Artists' Television Access

Tender Muscles, Charles Fairbanks at ATA

On Thursday, Charles Fairbanks visited us at ATA with his short film program, Tender Muscles. The movies are honest and inquisitive, lovely and complicated. As the five unfold in succession– The Men, Irma, Pioneers, Wrestling With My Father, and Flexing Muscles— we get privileged insight into the recurring themes and puzzles of Fairbanks’s practice. It is a pleasure to see masculinity unpacked so gently, but most enjoyable is the work’s irreverent celebration of the mundane and the absurd. Idiosyncratic gems sprinkled throughout the program, from the chirping of the mechanical bird that opens Irma to the picture of Fairbanks’s father, dwarfed by a cornfield in Pioneers, lend a quirky poetry to these social portraits.

Wrestling With My Father makes a natural departure point for a closer look at these movies. It’s an early work, and many of the big questions of Fairbanks’s practice are present in it, if not explicitly articulated. It’s a series of long shots made during wrestling matches. The artist is fighting in the ring, and the camera holds on his father, who watches the match from the bleachers. Fairbanks senior was also a wrestler and he moves in his seat, fighting his son’s fight, willing him to win. It’s simple and clever. Watching it, we feel that intense vulnerability– both of the cameraman and his subject– that permeates the whole program.

Irma is perhaps the “hit single” of this collection. It has won screenings and awards at major festivals, and rightly so; it’s satisfying.

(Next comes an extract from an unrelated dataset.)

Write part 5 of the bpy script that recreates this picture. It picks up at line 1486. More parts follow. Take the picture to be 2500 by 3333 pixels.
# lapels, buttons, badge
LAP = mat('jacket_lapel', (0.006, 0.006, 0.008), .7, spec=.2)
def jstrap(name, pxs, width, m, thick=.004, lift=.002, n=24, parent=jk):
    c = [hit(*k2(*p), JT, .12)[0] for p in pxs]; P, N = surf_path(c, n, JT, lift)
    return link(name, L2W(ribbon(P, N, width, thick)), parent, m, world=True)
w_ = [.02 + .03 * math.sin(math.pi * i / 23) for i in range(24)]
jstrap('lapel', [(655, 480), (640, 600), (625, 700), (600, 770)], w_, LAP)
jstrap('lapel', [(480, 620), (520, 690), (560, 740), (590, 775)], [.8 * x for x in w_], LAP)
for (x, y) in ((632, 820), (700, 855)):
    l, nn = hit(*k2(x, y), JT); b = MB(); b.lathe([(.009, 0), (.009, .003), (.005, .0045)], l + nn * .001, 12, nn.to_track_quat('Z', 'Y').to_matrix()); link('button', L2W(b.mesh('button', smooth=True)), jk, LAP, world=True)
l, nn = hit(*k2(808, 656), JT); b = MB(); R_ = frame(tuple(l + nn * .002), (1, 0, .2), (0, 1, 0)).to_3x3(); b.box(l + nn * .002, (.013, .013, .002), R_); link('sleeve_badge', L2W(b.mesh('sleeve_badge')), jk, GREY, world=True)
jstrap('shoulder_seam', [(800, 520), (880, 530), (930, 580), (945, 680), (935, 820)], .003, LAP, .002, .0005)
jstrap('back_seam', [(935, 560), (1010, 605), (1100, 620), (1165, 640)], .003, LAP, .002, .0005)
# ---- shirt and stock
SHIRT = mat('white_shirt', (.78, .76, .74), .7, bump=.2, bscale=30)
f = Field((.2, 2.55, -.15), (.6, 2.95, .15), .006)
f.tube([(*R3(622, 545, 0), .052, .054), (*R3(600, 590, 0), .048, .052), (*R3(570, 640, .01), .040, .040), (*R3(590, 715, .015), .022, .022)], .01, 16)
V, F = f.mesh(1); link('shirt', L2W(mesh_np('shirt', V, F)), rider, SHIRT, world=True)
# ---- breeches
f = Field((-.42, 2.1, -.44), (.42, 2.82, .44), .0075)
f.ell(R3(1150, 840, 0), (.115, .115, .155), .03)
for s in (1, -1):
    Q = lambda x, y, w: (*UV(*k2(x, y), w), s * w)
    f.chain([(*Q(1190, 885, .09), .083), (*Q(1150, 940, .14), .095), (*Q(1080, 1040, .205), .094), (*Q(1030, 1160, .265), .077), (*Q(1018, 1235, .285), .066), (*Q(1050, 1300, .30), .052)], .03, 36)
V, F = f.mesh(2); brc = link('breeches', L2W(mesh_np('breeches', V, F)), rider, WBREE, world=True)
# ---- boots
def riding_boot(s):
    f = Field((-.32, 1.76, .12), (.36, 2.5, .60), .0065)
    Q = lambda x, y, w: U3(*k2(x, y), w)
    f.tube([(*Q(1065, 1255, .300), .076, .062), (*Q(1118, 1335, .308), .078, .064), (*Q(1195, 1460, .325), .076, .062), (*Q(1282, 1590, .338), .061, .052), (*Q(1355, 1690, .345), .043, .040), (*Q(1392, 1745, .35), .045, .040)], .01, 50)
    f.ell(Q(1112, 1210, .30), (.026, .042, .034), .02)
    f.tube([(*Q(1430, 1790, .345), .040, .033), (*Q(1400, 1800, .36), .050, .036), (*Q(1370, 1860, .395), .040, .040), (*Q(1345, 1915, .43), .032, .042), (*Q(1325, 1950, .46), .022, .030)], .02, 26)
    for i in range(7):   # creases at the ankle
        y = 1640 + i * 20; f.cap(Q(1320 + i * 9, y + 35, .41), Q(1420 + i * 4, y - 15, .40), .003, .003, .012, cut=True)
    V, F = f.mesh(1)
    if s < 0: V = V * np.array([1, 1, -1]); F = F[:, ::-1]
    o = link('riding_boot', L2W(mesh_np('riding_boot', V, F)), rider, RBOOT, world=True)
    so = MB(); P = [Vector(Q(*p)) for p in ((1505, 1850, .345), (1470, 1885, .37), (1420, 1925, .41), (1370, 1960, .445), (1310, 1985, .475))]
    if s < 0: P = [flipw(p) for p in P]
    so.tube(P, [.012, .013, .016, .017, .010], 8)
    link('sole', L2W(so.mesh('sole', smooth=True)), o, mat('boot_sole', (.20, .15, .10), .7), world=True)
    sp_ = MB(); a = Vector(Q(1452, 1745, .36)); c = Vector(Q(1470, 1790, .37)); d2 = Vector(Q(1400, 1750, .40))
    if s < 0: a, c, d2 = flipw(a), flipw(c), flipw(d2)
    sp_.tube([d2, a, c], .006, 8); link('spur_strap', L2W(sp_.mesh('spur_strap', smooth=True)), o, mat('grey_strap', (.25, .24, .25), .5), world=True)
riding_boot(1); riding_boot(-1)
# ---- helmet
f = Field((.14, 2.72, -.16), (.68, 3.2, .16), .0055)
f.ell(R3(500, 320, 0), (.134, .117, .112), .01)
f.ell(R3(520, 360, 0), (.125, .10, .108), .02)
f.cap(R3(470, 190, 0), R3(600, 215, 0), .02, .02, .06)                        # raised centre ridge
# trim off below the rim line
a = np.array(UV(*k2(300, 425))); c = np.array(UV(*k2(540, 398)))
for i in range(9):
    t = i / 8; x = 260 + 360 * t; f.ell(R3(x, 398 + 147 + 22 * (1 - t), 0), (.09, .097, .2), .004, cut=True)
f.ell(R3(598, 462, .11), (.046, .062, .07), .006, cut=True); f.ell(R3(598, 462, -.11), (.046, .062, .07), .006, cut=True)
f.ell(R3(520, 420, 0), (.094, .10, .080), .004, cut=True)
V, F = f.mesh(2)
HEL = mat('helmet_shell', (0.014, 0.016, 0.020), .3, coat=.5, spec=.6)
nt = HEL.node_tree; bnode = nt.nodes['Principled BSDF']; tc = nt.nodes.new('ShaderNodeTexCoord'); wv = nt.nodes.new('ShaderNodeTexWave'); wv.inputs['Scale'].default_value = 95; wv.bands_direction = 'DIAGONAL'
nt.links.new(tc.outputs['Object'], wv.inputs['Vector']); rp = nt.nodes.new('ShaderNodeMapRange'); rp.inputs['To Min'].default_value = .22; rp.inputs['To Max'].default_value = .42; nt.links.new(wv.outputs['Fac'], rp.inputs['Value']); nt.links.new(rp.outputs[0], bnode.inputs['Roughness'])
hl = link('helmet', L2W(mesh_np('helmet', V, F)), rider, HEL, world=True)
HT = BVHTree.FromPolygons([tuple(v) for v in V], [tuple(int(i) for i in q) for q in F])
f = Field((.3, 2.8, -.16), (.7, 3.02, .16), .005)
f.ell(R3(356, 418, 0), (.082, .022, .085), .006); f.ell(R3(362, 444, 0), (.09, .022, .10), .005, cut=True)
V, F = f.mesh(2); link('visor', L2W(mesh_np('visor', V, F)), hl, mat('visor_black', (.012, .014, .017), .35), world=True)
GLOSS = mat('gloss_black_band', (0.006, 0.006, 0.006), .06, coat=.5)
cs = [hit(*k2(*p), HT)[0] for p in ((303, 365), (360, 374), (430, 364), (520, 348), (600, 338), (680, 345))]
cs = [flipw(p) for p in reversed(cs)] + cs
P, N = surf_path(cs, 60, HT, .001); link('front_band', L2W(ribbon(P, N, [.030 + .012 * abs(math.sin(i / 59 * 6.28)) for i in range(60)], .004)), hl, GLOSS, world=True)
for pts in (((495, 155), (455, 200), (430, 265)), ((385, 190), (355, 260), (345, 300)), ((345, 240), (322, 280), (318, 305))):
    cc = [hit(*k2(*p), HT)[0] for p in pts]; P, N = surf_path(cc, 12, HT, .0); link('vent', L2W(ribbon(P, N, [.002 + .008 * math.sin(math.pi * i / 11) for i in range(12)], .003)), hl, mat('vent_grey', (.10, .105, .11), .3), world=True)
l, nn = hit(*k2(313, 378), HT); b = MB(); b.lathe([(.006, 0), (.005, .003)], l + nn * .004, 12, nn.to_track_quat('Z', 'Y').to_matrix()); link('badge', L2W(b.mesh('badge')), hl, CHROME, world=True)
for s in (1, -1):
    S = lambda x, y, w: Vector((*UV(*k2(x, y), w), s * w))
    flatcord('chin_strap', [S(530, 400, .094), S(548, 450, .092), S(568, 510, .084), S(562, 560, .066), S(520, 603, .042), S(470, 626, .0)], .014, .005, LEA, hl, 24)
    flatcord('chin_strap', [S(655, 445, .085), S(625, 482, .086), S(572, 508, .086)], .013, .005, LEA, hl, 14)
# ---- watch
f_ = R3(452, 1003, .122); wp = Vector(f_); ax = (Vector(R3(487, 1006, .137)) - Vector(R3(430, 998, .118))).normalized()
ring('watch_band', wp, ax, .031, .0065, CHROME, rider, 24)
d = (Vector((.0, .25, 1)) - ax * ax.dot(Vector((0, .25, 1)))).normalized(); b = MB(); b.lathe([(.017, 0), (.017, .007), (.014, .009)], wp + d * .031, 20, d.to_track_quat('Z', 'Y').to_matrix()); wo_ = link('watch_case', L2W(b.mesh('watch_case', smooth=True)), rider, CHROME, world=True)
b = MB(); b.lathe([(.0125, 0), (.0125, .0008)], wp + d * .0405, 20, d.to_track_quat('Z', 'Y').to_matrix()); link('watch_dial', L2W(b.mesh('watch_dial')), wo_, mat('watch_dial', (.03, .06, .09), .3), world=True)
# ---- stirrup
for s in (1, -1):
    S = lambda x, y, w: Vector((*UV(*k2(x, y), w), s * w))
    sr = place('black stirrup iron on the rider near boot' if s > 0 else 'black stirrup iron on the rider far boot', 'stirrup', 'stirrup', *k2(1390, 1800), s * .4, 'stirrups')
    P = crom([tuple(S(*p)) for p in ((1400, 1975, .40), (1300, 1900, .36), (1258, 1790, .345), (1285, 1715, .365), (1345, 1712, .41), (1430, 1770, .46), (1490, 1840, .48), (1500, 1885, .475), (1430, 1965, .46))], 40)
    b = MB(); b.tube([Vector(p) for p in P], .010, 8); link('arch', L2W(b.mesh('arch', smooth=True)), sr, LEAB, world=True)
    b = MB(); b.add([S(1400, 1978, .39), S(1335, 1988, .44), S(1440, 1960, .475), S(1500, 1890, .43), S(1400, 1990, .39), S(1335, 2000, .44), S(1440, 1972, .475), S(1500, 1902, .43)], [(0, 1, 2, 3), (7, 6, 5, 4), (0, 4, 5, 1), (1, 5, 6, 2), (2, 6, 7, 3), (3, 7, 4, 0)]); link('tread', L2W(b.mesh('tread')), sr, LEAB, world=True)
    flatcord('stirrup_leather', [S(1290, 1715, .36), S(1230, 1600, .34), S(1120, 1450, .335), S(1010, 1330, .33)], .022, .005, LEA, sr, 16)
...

Irma begins small and opens like a flower. In a very short space, the heroine, Irma Gonzalez, casts off the sympathy of the viewer and reveals her full power and vitality. One comment caught me, though: as Irma slams her ex-husband the “mandolin” (“big apron-wearer”, we’re told in the subtitles), she says that he was just like a woman, never following through. She says this surrounded by her young female boxing students, who do backbends and tiptoe deftly along the ropes of the ring. Because everything is thoughtful in these films, I wonder what are we to think of that comment, which falls just outside the film’s feminist stride.

My favorite film in the program, the one that had the most urgency to me, was the very personal Pioneers, a 20 minute portrait of Fairbanks’s parents in Lexington, Nebraska. This movie is so deliciously awkward. The shot hangs on a minute too long, everyone is nervous with the camera, the filmmaker is pained by his subject, and it just gives me goosebumps. There is one very exciting cut where a tractor swooshes into a bolt of lightning. There is also an surreal sequence based on a dream, set in a conference room with fluorescent light. The final image is Mr. Fairbanks on that lawnmower that you drive, running over the hillside, at dusk, with the fireflies.

The program opens and ends with men wrestling, and I think that’s where Charles Fairbanks is going now, into the ring, so to speak. The first piece is loose and rough and experimental. It’s about the physical intimacy of fighting, which is a brave subject to tackle (to wrestle?). The closing piece is more ethnographic, about identity in the Lucha Libre, in Mexico. I am interested to see what will happen when these two themes converge. Charles fights as a luchador in the personage of the One-Eyed Cat. I am eager to watch what insights will emerge as he explores the need for these rituals of fighting and role play, both culturally and personally.